Тем временем Роден задумывает памятник Бальзаку, заказанный Обществом литераторов в 1891 году. Скульптору пришлось столкнуться с проблемами, бесконечно обсуждавшимися еще с XVIII века. Стоит ли изображать Бальзака обнаженным, как героя, если его телосложение к тому не располагает? Оставить ли ему современный костюм, считавшийся слишком простым и тривиальным, или одеть «более подобающим» образом? Роден долго трудился над скульптурой, ему пришлось прибегнуть к услугам нескольких натурщиков даже для работы над лицом, хотя существовали фотографии Бальзака. Среди многочисленных этюдов всего тела и его отдельных частей (головы, груди и т. д.) одним из самых примечательных, фигурирующих как отдельное произведение, является обнаженный Бальзак, со скрещенными на груди руками, в позе человека, бросающего зрителю вызов, — ее часто сравнивали с позой борца. Этот невысокий, коренастый и дородный Мужчина производит поразительное впечатление физического присутствия и энергичности, словно Жубер на картине Давида, только раздетый.

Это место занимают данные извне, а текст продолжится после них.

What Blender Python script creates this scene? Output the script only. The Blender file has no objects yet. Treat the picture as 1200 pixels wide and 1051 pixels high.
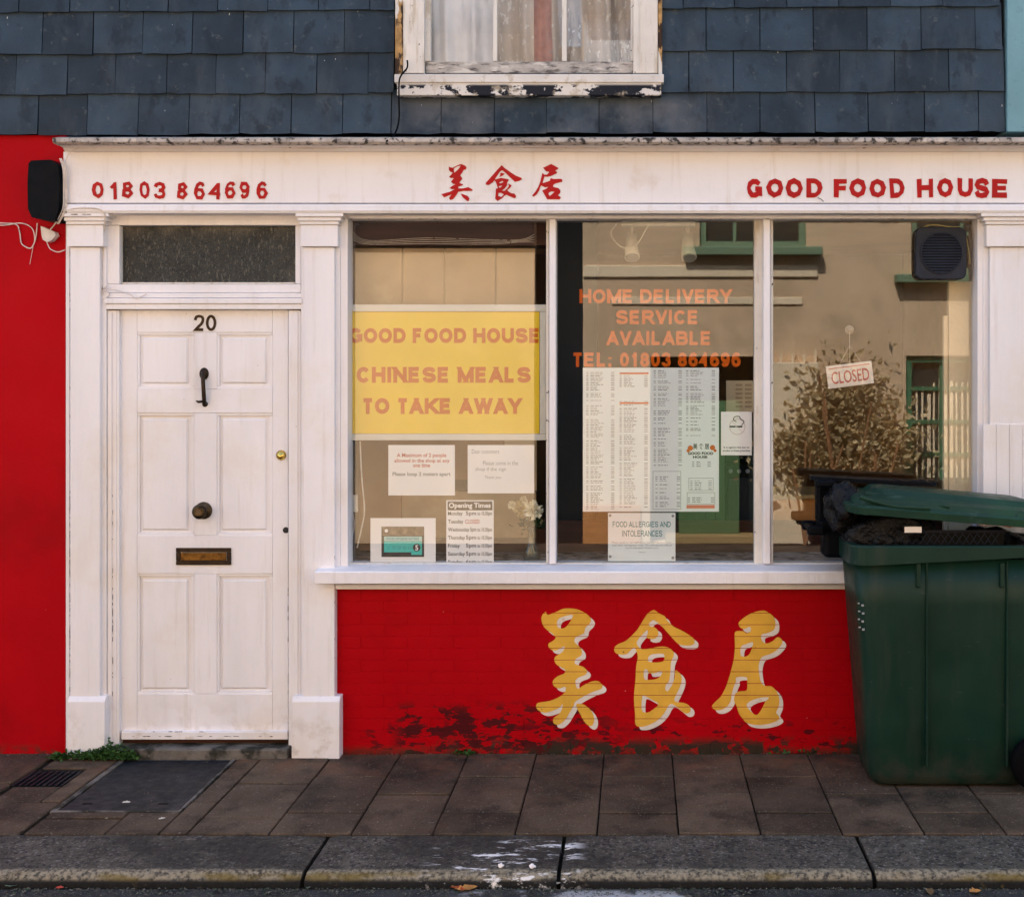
import bpy, bmesh, math, random
from mathutils import Vector, Matrix
from mathutils.geometry import tessellate_polygon
R = random.Random(20)
scene = bpy.context.scene
C = scene.collection

# ------------------------------------------------------------ camera, light
D, F, CX, CZ, VX, VY = 5.5, 1353.0, 0.606, 1.8, 749.0, 440.0   # camera distance, focal length in photo pixels, eye point, axis pixel
cam_d = bpy.data.cameras.new('camera'); cam = bpy.data.objects.new('camera', cam_d); C.objects.link(cam)
cam.location = (CX, -D, CZ); cam.rotation_euler = (math.radians(90), 0, 0)
cam_d.sensor_width = 36; cam_d.lens = 36 * F / 1200
cam_d.shift_x = (600 - VX) / 1200; cam_d.shift_y = (VY - 525.5) / 1200
cam_d.clip_end = 300; scene.camera = cam

w = bpy.data.worlds.new('World'); scene.world = w; w.use_nodes = True
nt = w.node_tree; nt.nodes.clear()
sky = nt.nodes.new('ShaderNodeTexSky'); sky.sky_type = 'NISHITA'; sky.sun_disc = False
SUN_EL, SUN_AZ = math.radians(52), math.radians(-22)   # azimuth measured from +Y (behind the shop) towards +X
sky.sun_elevation = SUN_EL; sky.sun_rotation = SUN_AZ
sky.dust_density = 2.0; sky.air_density = 1.2
bg = nt.nodes.new('ShaderNodeBackground'); bg.inputs[1].default_value = 0.15
wo = nt.nodes.new('ShaderNodeOutputWorld')
nt.links.new(sky.outputs[0], bg.inputs[0]); nt.links.new(bg.outputs[0], wo.inputs[0])
sd = bpy.data.lights.new('sun', 'SUN'); sd.energy = 4.5; sd.angle = math.radians(0.5); sd.color = (1, .98, .955)
so = bpy.data.objects.new('sun', sd); C.objects.link(so)
sdir = Vector((math.sin(SUN_AZ) * math.cos(SUN_EL), math.cos(SUN_AZ) * math.cos(SUN_EL), math.sin(SUN_EL)))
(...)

В конечном счете, как нам известно, Роден решил проблему, одев свой этюд в гипсовую драпировку халата, — и образ был найден. Гениальность его заключается как раз в отказе от «завершенности»; в увеличении этюда до размеров памятника (что, вероятно, требовало серьезной работы), который дает работу воображению не меньше, чем изначальный эскиз именно потому, что автор отказывается следовать норме. Он добился поразительного эффекта ощущения физического и духовного присутствия, чего–то вроде огромного потока энергии. Этот монумент, прекрасно передающий вдохновение автора, сильно видоизменился по сравнению с первоначальным изображением невысокого, коренастого и довольно гротескного мужчины, больше подходящего для карикатуры, чем для шедевра пластического искусства. Такое видение тела идеалистично, но резко отличается, например, от любой из работ Антонио Кановы: ни в одном другом произведении не проявляется лучше переход от XIX века к веку XX.